Chuck, I agree with most of what you said, but not all investors were rich people. But even if they were they are still crime victims. A lot of five figure salaried working people invested through Madoff and lost their life savings to fund them in retirement. Now they are worth ZERO.
On march 9, 2009 he reached an agreement with the SEC banning him for life from trading. That's not a joke. The SEC had numerous complainys over the years and came up empty whereas a CPA wannabe in high school could have easily found the fraud. He was chairman of NASDAQ three times. The SEC, which sadly means us, should be made to reimburse everyone every penny they lost. Hopefully, limo liberals like Spielberg and other could be publicly shamed into not taking reimbursments.
Mike M

Mike M said...

This wasn't greed. Madoff chaired NASDAQ 3 times and was one of the most respected and trusted investors on Wall Street. Complaints were made to the SEC by people who believed his returns were just too good to be true. The SEC supposedly investigated this guy and said he was on the level.

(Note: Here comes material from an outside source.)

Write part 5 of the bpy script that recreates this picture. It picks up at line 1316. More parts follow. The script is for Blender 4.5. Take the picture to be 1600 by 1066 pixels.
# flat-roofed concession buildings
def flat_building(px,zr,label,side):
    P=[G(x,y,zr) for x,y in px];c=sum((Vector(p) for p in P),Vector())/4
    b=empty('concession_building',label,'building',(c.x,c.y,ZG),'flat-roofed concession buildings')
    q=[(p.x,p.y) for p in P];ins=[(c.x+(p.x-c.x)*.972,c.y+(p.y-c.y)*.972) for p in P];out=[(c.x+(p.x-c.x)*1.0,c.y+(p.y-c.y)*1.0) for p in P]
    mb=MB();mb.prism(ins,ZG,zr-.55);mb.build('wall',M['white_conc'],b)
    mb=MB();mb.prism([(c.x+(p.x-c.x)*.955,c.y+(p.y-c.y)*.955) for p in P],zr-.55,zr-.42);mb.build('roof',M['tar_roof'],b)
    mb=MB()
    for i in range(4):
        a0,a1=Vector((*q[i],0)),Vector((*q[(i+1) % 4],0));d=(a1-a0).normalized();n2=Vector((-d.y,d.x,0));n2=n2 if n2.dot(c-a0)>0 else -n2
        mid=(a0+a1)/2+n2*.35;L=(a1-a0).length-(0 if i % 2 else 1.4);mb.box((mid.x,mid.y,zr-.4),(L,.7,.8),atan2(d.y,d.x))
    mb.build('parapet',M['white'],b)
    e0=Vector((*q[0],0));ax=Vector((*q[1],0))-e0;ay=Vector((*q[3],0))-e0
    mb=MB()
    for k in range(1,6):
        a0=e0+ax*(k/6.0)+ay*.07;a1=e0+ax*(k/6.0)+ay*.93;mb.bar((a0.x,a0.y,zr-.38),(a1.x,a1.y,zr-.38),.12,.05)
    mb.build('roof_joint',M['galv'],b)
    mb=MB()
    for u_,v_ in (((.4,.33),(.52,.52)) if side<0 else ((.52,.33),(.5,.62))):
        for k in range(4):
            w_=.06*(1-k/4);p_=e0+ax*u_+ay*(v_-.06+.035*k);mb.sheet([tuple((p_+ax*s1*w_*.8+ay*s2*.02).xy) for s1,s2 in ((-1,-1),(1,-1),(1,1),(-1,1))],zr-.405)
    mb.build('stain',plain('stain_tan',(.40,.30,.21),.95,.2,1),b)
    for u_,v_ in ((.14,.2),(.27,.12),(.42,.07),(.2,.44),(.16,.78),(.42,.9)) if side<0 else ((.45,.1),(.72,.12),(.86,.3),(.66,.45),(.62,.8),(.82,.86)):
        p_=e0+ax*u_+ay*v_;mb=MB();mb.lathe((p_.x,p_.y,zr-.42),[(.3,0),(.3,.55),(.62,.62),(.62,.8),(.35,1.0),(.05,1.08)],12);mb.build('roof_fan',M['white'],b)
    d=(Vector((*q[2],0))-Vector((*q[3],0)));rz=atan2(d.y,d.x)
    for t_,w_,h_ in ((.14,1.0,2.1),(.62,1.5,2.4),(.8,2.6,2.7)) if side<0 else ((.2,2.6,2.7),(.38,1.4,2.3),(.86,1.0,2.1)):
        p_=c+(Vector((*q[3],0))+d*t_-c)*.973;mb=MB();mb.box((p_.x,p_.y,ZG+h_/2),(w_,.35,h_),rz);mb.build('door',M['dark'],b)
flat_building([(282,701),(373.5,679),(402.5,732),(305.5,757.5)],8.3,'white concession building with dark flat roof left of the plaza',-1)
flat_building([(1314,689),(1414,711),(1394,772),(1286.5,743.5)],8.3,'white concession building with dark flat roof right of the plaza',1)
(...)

Did the SEC not think it odd that his accounting firm was a one man operation working above mom and pop retail stores at a tiny strip mall in Rockland County New York, about 40 miles north of his NYC offices?

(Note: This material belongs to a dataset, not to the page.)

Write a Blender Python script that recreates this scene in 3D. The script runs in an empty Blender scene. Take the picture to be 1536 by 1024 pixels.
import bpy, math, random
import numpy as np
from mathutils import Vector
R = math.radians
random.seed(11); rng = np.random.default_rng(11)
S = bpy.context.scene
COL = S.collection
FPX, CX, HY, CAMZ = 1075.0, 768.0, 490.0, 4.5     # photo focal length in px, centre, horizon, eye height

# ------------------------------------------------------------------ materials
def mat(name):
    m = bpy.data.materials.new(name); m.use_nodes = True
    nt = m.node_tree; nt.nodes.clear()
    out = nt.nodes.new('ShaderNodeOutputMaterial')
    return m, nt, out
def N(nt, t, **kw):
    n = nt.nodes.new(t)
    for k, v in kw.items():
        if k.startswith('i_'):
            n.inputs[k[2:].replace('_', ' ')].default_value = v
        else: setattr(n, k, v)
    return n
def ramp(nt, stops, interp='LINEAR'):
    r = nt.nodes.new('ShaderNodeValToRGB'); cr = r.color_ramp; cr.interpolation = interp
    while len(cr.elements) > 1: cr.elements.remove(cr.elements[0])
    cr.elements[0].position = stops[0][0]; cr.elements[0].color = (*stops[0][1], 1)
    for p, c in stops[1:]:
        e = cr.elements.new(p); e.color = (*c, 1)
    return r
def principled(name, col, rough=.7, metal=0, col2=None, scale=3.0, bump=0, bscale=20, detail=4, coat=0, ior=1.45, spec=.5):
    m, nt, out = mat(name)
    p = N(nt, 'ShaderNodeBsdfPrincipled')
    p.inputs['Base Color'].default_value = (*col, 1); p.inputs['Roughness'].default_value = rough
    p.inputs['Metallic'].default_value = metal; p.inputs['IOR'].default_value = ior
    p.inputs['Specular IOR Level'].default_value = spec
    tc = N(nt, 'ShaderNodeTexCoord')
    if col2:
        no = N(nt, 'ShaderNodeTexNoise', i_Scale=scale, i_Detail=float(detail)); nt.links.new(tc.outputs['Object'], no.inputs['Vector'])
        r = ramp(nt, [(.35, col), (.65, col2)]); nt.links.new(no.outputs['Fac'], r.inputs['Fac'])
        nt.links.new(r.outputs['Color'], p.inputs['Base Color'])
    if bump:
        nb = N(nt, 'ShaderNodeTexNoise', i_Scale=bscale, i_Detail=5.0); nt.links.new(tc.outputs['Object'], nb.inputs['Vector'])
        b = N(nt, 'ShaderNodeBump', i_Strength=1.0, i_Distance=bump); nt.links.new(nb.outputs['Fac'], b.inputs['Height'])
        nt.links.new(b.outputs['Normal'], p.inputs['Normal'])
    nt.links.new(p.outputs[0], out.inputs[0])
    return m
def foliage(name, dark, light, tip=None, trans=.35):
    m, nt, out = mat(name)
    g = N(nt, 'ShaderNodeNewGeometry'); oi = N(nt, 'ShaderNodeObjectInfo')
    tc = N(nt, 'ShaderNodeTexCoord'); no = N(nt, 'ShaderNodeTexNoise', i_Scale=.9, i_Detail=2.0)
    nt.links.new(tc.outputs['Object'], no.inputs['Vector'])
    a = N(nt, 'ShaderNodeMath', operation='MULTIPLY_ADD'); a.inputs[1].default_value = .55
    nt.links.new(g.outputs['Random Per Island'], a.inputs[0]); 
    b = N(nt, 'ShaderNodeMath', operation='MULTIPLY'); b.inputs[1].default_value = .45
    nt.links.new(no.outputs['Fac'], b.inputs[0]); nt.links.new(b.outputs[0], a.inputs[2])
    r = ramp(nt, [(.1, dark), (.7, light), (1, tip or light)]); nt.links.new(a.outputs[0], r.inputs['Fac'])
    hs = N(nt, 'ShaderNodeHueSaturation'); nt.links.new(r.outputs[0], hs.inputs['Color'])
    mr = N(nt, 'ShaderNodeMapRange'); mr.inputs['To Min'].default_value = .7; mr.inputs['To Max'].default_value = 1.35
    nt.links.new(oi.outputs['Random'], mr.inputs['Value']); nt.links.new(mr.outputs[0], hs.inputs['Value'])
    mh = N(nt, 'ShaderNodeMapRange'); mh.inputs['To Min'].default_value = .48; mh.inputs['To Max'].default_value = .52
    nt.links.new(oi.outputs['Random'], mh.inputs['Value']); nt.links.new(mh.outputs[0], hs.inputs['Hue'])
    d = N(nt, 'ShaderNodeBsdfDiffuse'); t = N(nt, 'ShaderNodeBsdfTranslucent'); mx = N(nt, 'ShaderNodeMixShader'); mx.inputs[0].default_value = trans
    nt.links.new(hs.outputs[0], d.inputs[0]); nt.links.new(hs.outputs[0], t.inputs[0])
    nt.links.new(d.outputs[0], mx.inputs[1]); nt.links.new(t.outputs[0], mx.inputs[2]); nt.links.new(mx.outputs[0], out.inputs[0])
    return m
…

People in the SEC were/are corrupt and just as much a criminal as Bernie Madoff and the SEC investigators should be fully prosecuted and jailed and the government should be held responsable for everyones losses and be made to reimbiurse everyone for every last dime shown on their fina statements. What good is a watchdohg group when they are spoon fed enough details that even an eighth grader could add up?

Not to worry though, when the government oversees our health care they won't mess it up at all.